The West

Reserve likely to cut rates again as exports drop
Reserve likely to cut rates again as exports drop

The Reserve Bank is under pressure to deliver more interest rate cuts after figures showed exports and home sales are collapsing.

As the big four banks again failed to cut their mortgage rates yesterday in response to the Reserve's 0.25 percentage point reduction, expectations grew of follow-up cuts in coming weeks.

Australian Bureau of Statistics figures show the country ran up a $2 billion trade deficit in August.

The much larger than expected shortfall was because of sharp drops in the value of coal, mineral ore and gold exports.

Although the volume of iron ore exports increased 7 per cent in August, their value fell by 6 per cent for the second consecutive month.

In the first two months of the financial year, the country exported $9.7 billion of iron ore.

For the same period last year it exported $11.7 billion.
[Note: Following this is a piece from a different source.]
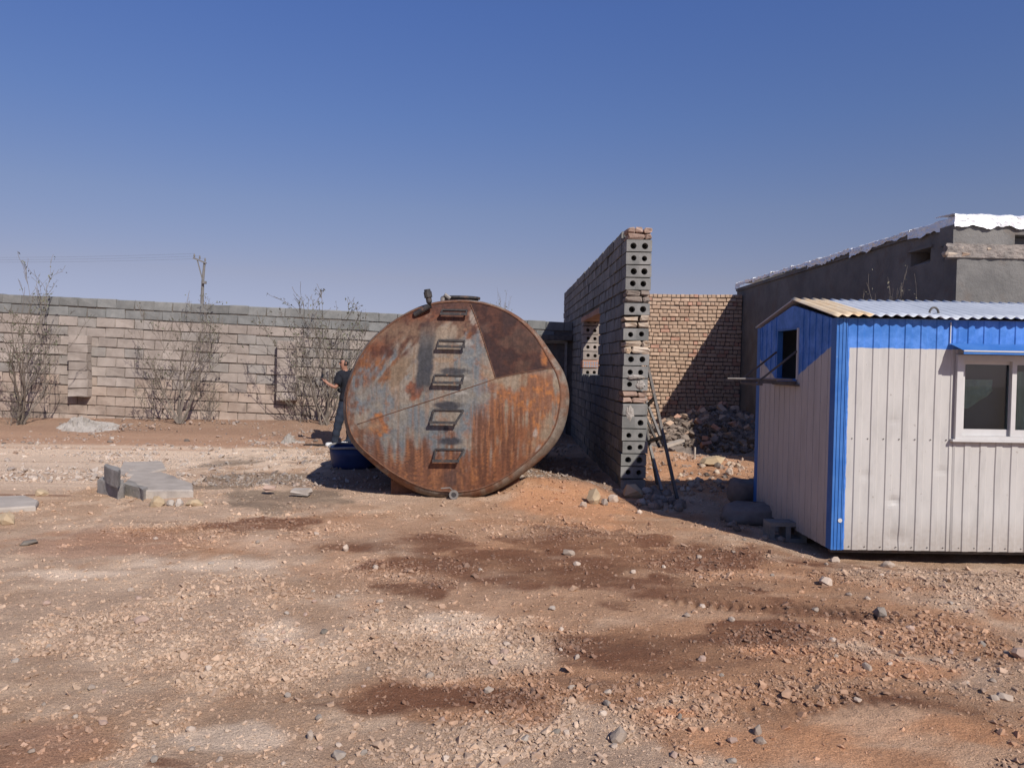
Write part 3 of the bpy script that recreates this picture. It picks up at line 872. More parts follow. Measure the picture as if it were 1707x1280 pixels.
mb = MB(); mb.add([(HX + .28, VY0, VZ0 + .12), (HX + .28, VY1, VZ0 + .12), (HX + .02, VY1, VZ0 + .004), (HX + .02, VY0, VZ0 + .004)], [(0, 1, 2, 3)]); mb.build('vent_sill', MT['concrete'], hs_)
mb = MB(); mb.box((HX + .285, VY0 - .1, VZ0 - .1), (HX + .33, VY1 + .1, VZ1 + .1)); mb.build('vent_back', MT['dark_in'], hs_)
mb = MB(); mb.box((HX - .03, HY0 - .03, HT + .001), (HXE, HY1, HT + .07)); mb.build('roof_slab', MT['plaster'], hs_)
def foil(name, a, b_, out, drop, seed, nx=40):
    """a sheet laid on the roof edge from a to b_ and folded over it, wrinkled"""
    a = Vector(a); b_ = Vector(b_); out = Vector(out)
    u = np.linspace(0, 1, nx); v = np.linspace(0, 1, 12)
    A, B = np.meshgrid(u, v, indexing='ij')
    n1 = fbm(A * 9 + seed, B * 5, seed, 4) - .5; n2 = fbm(A * 7 + seed, B * 0 + .3, seed + 5, 4)
    inn = np.where(B < .5, (B - .5) * .9, 0); dr_ = np.where(B > .5, (B - .5) * 2, 0) * drop * (.5 + 1.0 * n2)
    o_ = .018 + .05 * np.abs(n1) + inn
    xx = a.x + (b_.x - a.x) * A + out.x * o_; yy = a.y + (b_.y - a.y) * A + out.y * o_
    zz = a.z + (b_.z - a.z) * A - dr_ + .05 * n1 + np.where(B < .5, .02 + (0.5 - B) * .03, .015)
    me = grid_mesh(name, xx, yy, zz, MT['foil'], False)
    me.transform(Matrix.Translation(-worg(hs_))); o = link(name, me, hs_)
    md = o.modifiers.new('thick', 'SOLIDIFY'); md.thickness = .006
    return o
y = HY0 - .05
i = 0
ztop = lambda y: HT + .08 + .011 * (y - HY0)
while y < HY1 - .3:
    L = r4.uniform(.75, 1.25)
    foil('foil_sheet', (HX - .03, y, ztop(y) + r4.uniform(-.01, .02)), (HX - .03, min(y + L + .05, HY1), ztop(y + L) + r4.uniform(-.02, .01)), (-1, 0, 0), r4.uniform(.06, .15), 50 + i); y += L; i += 1
x = HX - .08
while x < HXE:
    L = r4.uniform(.9, 1.2)
    foil('foil_sheet', (x, HY0 - .03, HT + .11 + r4.uniform(-.01, .02)), (x + L + .04, HY0 - .03, HT + .11 + r4.uniform(-.02, .01)), (0, -1, 0), r4.uniform(.10, .15), 80 + i); x += L; i += 1

# ------------------------------------------------------------------ site cabin
CX0, CX1, CY0, CY1 = 3.05, 8.6, 7.0, 9.1
CZ0, CZE, CZR = .07, 2.17, 2.375
cb = empty('site_cabin', (CX0, CY0, 0), 'white and blue ribbed sheet metal site cabin at the right', 'cabin')
def paint(name, white, blue, side):
    m, t, b = newmat(name)
    geo = nd(t, 'ShaderNodeNewGeometry'); pos = geo.outputs['Position']
    sp = nd(t, 'ShaderNodeSeparateXYZ'); t.links.new(pos, sp.inputs[0])
    wob = math_(t, 'MULTIPLY', math_(t, 'SUBTRACT', noise_node(t, pos, 9, 3), .5), .02)
    if side:
        # a V of blue paint round the small window
        l1 = math_(t, 'ADD', math_(t, 'MULTIPLY', sp.outputs[1], SA[0]), SA[1]); l2 = math_(t, 'ADD', math_(t, 'MULTIPLY', sp.outputs[1], SB[0]), SB[1])
        d = math_(t, 'SUBTRACT', sp.outputs[2], math_(t, 'MAXIMUM', math_(t, 'MAXIMUM', l1, l2), 1.56))
        d = math_(t, 'ADD', d, wob)
        f = ramp(t, d, -.006, .006)
    else:
        d1 = math_(t, 'SUBTRACT', sp.outputs[2], 1.905); d2 = math_(t, 'SUBTRACT', CX0 + .125, sp.outputs[0])
        f = ramp(t, math_(t, 'ADD', math_(t, 'MAXIMUM', d1, d2), wob), -.004, .004)
    n = noise_node(t, pos, 3, 7, .65, (3, 3, .7)); nf = noise_node(t, pos, 26, 5, .6)
    wc = mixc(t, ramp(t, n, .4, .75), white, tuple(v * .84 for v in white))
    wc = mixc(t, math_(t, 'MULTIPLY', ramp(t, sp.outputs[2], .45, .05), math_(t, 'MULTIPLY', nf, .9)), wc, (.28,.225,.18))
    wc = mixc(t, math_(t, 'MULTIPLY', ramp(t, nf, .66, .72), .6), wc, (.24,.2,.17))
    bc = mixc(t, ramp(t, noise_node(t, pos, 6, 6, .7), .35, .7), blue, tuple(min(1, v * 1.35 + .05) for v in blue))
    t.links.new(mixc(t, f, wc, bc), b.inputs['Base Color'])
    b.inputs['Roughness'].default_value = .5; b.inputs['Specular IOR Level'].default_value = .35
    bn = nd(t, 'ShaderNodeBump'); bn.inputs['Strength'].default_value = .12; bn.inputs['Distance'].default_value = .01
    t.links.new(noise_node(t, pos, 4, 2), bn.inputs['Height']); t.links.new(bn.outputs[0], b.inputs['Normal'])
    return m
# V boundary on the side wall
q1, q2 = PX(1259, 588, CX0), PX(1291, 628, CX0); SA = ((q2.z - q1.z) / (q2.y - q1.y), 0); SA = (SA[0], q1.z - SA[0] * q1.y)
q1, q2 = PX(1337, 620, CX0), PX(1383, 580, CX0); SB = ((q2.z - q1.z) / (q2.y - q1.y), 0); SB = (SB[0], q1.z - SB[0] * q1.y)
WHITE, BLUE = (.48, .46, .437), (.03, .145, .46)
MT['cab_front'] = paint('cabin_paint_front', WHITE, BLUE, False)
MT['cab_side'] = paint('cabin_paint_side', WHITE, BLUE, True)
MT['cab_blue'] = surf('cabin_blue', (.03,.15,.48), (.06,.2,.54), 6, .5, .1, 30, 0, (.2,.3,.5), 14, (.7,.8), spec=.35)
def ribs(x0, x1, pitch_=.144, rw_=.070, e=.008, d=.009):
    """profile of a ribbed sheet: list of (x, offset)"""
    out = [(x0, 0)]; k = math.floor((x0 - CX0) / pitch_)
    while True:
        a = CX0 + k * pitch_ + .045; k += 1
        for q, o in ((a, 0), (a + e, d), (a + rw_ - e, d), (a + rw_, 0)):
            if x0 < q < x1: out.append((q, o))
        if a > x1: break
    out.append((x1, 0)); res = [out[0]]
    for p, q in zip(out, out[1:]):
        k = max(1, int((q[0] - p[0]) / .02))
        res += [(p[0] + (q[0] - p[0]) * i / k, p[1] + (q[1] - p[1]) * i / k) for i in range(1, k + 1)]
    return res
def ribbed(name, x0, x1, z0, z1, parent, seed=0):
    pr = ribs(x0, x1); V = []; Fc = []
    zs_ = np.linspace(z0, z1, max(2, int((z1 - z0) / .025)))
    X = np.array([[p[0]] * len(zs_) for p in pr]); O = np.array([[p[1]] * len(zs_) for p in pr]); Z = np.array([zs_] * len(pr))
    dent = np.zeros_like(X)
    for (dx, dz, rr, amp) in ((3.62, .52, .05, .016), (3.66, .18, .10, .014), (4.05, .8, .05, .008), (3.6, 1.25, .05, .006), (3.35, .75, .06, .006)):
        dent += amp * np.exp(-((X - dx) / rr) ** 2 - ((Z - dz) / (rr * .7)) ** 2)
    dent += .010 * (fbm(X * 1.5, Z * 1.5, seed, 2) - .5)
    me = grid_mesh(name, X, CY0 - O + dent, Z, MT['cab_front'], False)
    me.transform(Matrix.Translation(-worg(parent))); o = link(name, me, parent)
    md = o.modifiers.new('thick', 'SOLIDIFY'); md.thickness = .02; md.offset = -1
    return o
# window geometry on the front
W0 = P(1588, 740, CY0); WX0_, WX1_ = W0.x, W0.x + 1.12
WZ0, WZ1 = P(1640, 732, CY0).z, P(1640, 592, CY0).z
ribbed('front_panel', CX0 + .1, WX0_, CZ0, CZE, cb, 1)
ribbed('front_panel', WX0_, WX1_, CZ0, WZ0, cb, 2); ribbed('front_panel', WX0_, WX1_, WZ1, CZE, cb, 3)
ribbed('front_panel', WX1_, CX1, CZ0, CZE, cb, 4)
# corner post
mb = MB(); mb.box((CX0, CY0 - .012, CZ0), (CX0 + .1, CY0 + .1, CZE)); 
for q in (.03, .062, .094): mb.box((CX0 + q - .006, CY0 - .018, CZ0), (CX0 + q + .004, CY0 - .0121, CZE - .002))
mb.build('corner_post', MT['cab_blue'], cb)
mb = MB(); mb.box((CX0 - .01, CY1 - .09, CZ0), (CX0 + .05, CY1 + .01, CZE)); mb.build('corner_post', MT['cab_blue'], cb)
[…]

Australian exports were down 12 per cent over the year compared with imports, which are up more than 5 per cent.

It is not just the export sector struggling under the weight of the strong dollar, which fell half a cent to just above $US1.02 on the trade figures, and lower commodity prices.

New home sales in WA, measured by the Housing Industry Association, fell 9.4 per cent in August.

Despite the steep drop, sales were still 8.1 per cent higher through the three months to the end of August compared with the previous quarter. They are 50 per cent higher than a year ago.

Nationally, sales were down by 5.3 per cent with big falls in NSW (7 per cent) and in Victoria (8.6 per cent). Sales are at their lowest in 15 years, falling more than 17 per cent over the past 12 months.

Association chief economist Harley Dale said more rate cuts would be needed, as well as changes to taxation levels on new homes.

CommSec chief equities economist Craig James said both the housing and trade figures highlighted the dearth of activity across the economy.

"The Reserve Bank looks poised to cut rates once again in November after the next round of inflation data," he said.